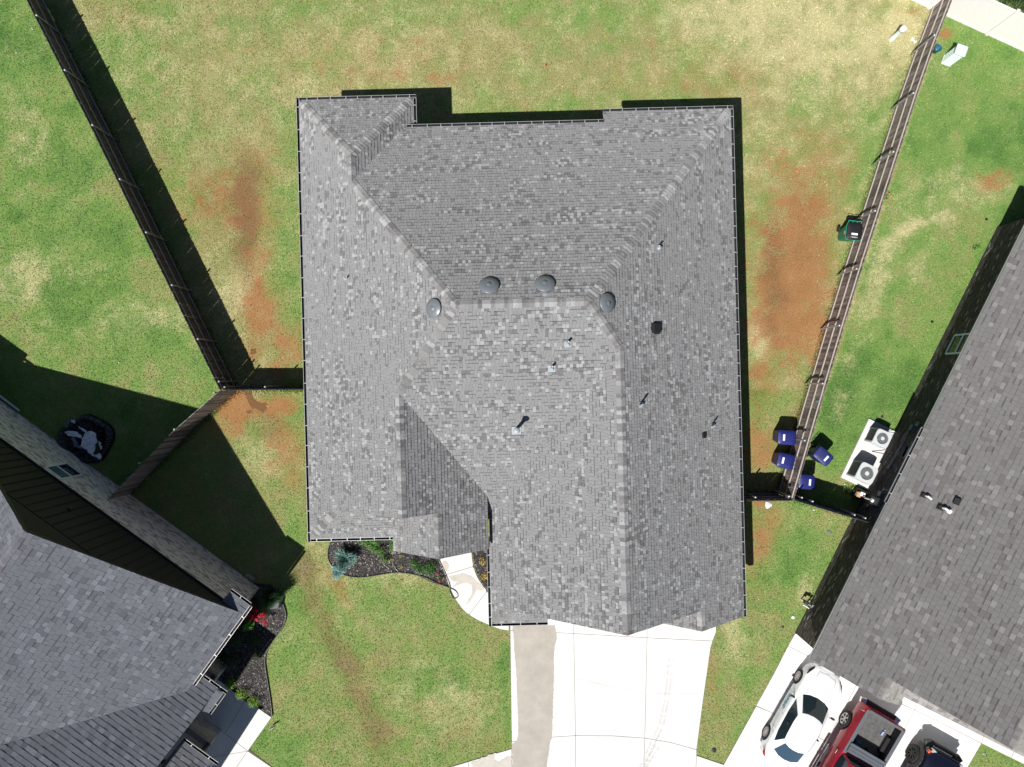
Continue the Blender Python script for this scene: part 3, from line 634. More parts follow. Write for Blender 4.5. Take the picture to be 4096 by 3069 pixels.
def caps(p0, p1, pa, pb, parent, pal, r, expo=.15, hw=.13, name='ridge_shingle'):
    """cap shingles from p0 (low) to p1 (high); pa, pb the two planes"""
    p0 = Vector(p0); p1 = Vector(p1); L = (p1 - p0).length; d = (p1 - p0) / L; side = Vector((-d.y, d.x)).normalized(); n = int(L / expo); g0 = r.choice(pal)
    def pt(s, k, lift):
        c = p0 + d * s; x, y = c.x + side.x * k, c.y + side.y * k
        if k == 0: return Vector((x, y, c.z + lift))
        return Vector((x, y, min(pz(pa, x, y), pz(pb, x, y)) + lift if abs(min(pz(pa, x, y), pz(pb, x, y)) - c.z) < .4 else c.z - .1))
    for i in range(n):
        s0, s1 = i * L / n, (i + 1) * L / n + .02; lo, hi = .036, .012
        g0 = r.choice(pal)
        g = gmul(g0, r.uniform(.85, 1.12)); ks = [-hw, -hw * .35, 0, hw * .35, hw]; vs = []
        for s_, lf in ((s0, lo), (s1, hi)):
            for k in ks:
                q = pt(s_, k, lf); 
                if abs(k) == hw * .35: q.z -= .006
                if k == 0: q.z -= .010
                vs.append(q)
        for k in ks: q = pt(s0, k, .0); vs.append(q - Vector((0, 0, .01)))
        fs = [(j, j + 1, j + 6, j + 5) for j in range(4)] + [(10 + j, 11 + j, j + 1, j) for j in range(4)]
        # side skirts
        vs += [pt(s0, -hw, -.01), pt(s1, -hw, -.01), pt(s0, hw, -.01), pt(s1, hw, -.01)]
        fs += [(0, 5, 16, 15), (4, 17, 18, 9)]
        o = vs[2].copy(); mb = MB(); mb.add([v - o for v in vs], fs, 0, g, True)
        mb.sm = [False] * len(fs)
        ob = mb.obj(name, M_CAP, parent); ob.location = o
def deck(fr, planes, parent, mt=None, fascia=None, t=.13):
    mb = MB()
    for pl, poly in planes:
        poly = ccw(poly); n = len(poly); top = [(x, y, pz(pl, x, y) - .006) for x, y in poly]; bot = [(x, y, pz(pl, x, y) - t) for x, y in poly]
        tr = tessellate_polygon([[Vector((p[0], p[1], 0)) for p in poly]])
        mb.add(top + bot, [tuple(ccw_idx(poly, q)) for q in tr] + [tuple(reversed([i + n for i in ccw_idx(poly, q)])) for q in tr], 0)
        mb.add(top + bot, [(i, i + n, (i + 1) % n + n, (i + 1) % n) for i in range(n)], 1)
    return mb.obj('roof_deck', [mt or M_DECK, fascia or M_WHITE], parent)
def ccw_idx(poly, q): return q if area([poly[i] for i in q]) > 0 else tuple(reversed(q))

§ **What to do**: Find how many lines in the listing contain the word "from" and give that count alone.

§ **Reply**: 2